Devlore

It’s the same old story…

Once again the top story on Hacker News was something I’ve read many times before – The 500-mile email – and I won’t lie, I read it again. There are a number of such stories, most developers who’ve been in the industry for some time undoubtedly know quite a few of them. Often about a hard-to-find bug or a laughably incompetent colleague or user, one thing that unites them all is that you can guarantee you’ll see them again; maybe not for a month, maybe not for a year, maybe in a slightly different retelling, but they’ll be back.

The first sentence of the Wikipedia article on lore says:

Folklore (or lore) consists of legends, music, oral history, proverbs, jokes, popular beliefs, fairy tales, stories, tall tales, and customs included in the traditions of a culture, subculture, or group.
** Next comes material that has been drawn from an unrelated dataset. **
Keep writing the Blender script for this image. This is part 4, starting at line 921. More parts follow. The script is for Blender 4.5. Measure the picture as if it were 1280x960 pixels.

Every item on that list applies to the developer community, from the myth of the 10x developer to musicforprogramming; from Falsehoods Programmers Believe About Names to Exploits of a Mom; we even have our own idiolect: Heisenbug, YAGNI, kludge; our own revered heroes: Donald Knuth, Marting Fowler, Kent Beck; our archetypal villains: business analysts, users, PHP.

There’s no real conclusion to be had here, I simply found it interesting to realise that we’re not just a group of people sharing a career, we’re an entire (sub)culture. How many other careers have this level of cultural identity? Is there something unique to development and developers that lends itself to this?

The recent StackOverflow Developer Survey suggests that:

Code is life for most devs, and for many coding is a lifetime pursuit.

Is coding more of a lifestyle than a career? Does our population being generally more introverted lead us to embrace shared experience more strongly? Or is it simply that our skills with – and constant use of – technology allow us to share more easily with each other?